Je répondrais à votre question de la façon suivante. Une procédure de vérité originée dans un événement est une production générique, ce qui veut dire qui enveloppe la totalité de la situation qu’elle représente. Ce n’est donc pas une destruction par soi-même, ni l’abolition de quelque chose. Ceci étant dit, localement, il y a des raisons ontologiques de penser qu’en effet le surgissement de l’inexistant, la venue à l’existence de l’inexistant s’entoure toujours de destruction partielle. Je ne peux pas être totalement œcuménique.


nonfiction.fr : Il y a là un véritable enjeu philosophique, qui est le risque de voir se retourner un engagement contre lui-même. Si on s’engage au nom d’une vérité commune et universelle on risque d’exclure ceux qui ne veulent pas s’y rattacher, ce qui est un problème fondamental.

Alain Badiou : Là, vous donnez au problème une tournure trop immédiatement empirique. Pour représenter la chose vous la ramenez à un certain classicisme qui dit qu'il y a une vérité, des individus dont certains s’engagent pour cette vérité et donc vont exclure les autres. Ce n’est pas exact, puisque que le sujet n’est pas une collection d’individus. La procédure de vérité qui incorpore des gens ne les incorpore en effet jamais tous, c’est vrai en politique aussi bien qu’en art et en science ou en amour, et cette non-incorporation n’est pas forcément une exclusion, une négation ou une destruction.

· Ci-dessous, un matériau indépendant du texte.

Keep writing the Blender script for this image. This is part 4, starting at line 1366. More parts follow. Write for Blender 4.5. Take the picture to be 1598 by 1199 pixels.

Il faut accepter aussi qu’il y ait de l’indifférence au vrai et qu’il n’y a aucune raison qu’elle se solde par de la destruction, de l’exclusion ou de la négation, et que l’universalité accepte qu’on puisse lui être indifférente. C’est un point essentiel, majeur. La vraie tolérance est là : elle n’est pas dans le fait de dire "à chacun son opinion il n’y a pas d’universel du tout", elle est dans le fait de dire "l’universalité dans son essence véritable est capable de supporter qu’on lui soit indifférente". Il y aura ceux qui lui sont extérieurs, mais on ne va pas forcément les anéantir. Si vous aimez beaucoup Pollock et qu’il y a quelqu’un que ça ne touche pas du tout, vous allez peut-être être fâché contre lui mais vous n’allez quand même pas dire qu’il faut le détruire.

En politique ça devrait pouvoir être la même chose. Le développement du processus politique doit accepter l’indifférence. Un des grands vices du XXe siècle a été de penser que la politique devait entraîner la persuasion générale et qu’on devait y croire obligatoirement. C’est une caractéristique religieuse, pas politique. Je développe une théorie de l’universalité compatible avec l’indifférence.

Mais ça n’empêche pas que la construction de la vérité elle-même peut rencontrer la nécessité de surmonter des adversités, des oppositions, des volontés de nuire ou de détruire.


nonfiction.fr : Ceci permet des oppositions sans violence.

Alain Badiou : Exactement.


nonfiction.fr : Quels pourraient être selon vous les événements contemporains où il y a de la vérité qui advient ? En politique ou ailleurs.

Alain Badiou : La chose que je verrais serait une conjonction véritable, sous des emblèmes politiquement exprimés, à une certaine échelle, entre la jeunesse populaire et entre la jeunesse lycéenne et étudiante. Si au lieu d’être disjointe, comme elles le sont profondément, de façon même quasi-antagonique, si se produisait, dans une circonstance que je ne peux absolument pas prévoir, quelque chose qui donnerait un langage, même localement, commun et une action commune aux deux, je pense que ça serait événementiel. Il ne faut pas oublier qu’un des éléments fondamentaux de Mai 68, est qu’ont été contemporaines une révolte des jeunes ouvriers et la révolte des lycéens et des étudiants.

Il y aura une configuration événementielle véritable lorsqu’il y aura une conjonction qui n’existait pas ultérieurement. En réalité beaucoup des références culturelles immédiates des uns et des autres ne sont pas si éloignées que ça et ce qui les éloigne vivement c’est plutôt le type de subjectivité agissante qui n’est pas du tout la même. Mais un événement politique véritable est un événement qui conjoint les gens dans des intérêts contradictoires. Une sorte de "synthèse disjonctive".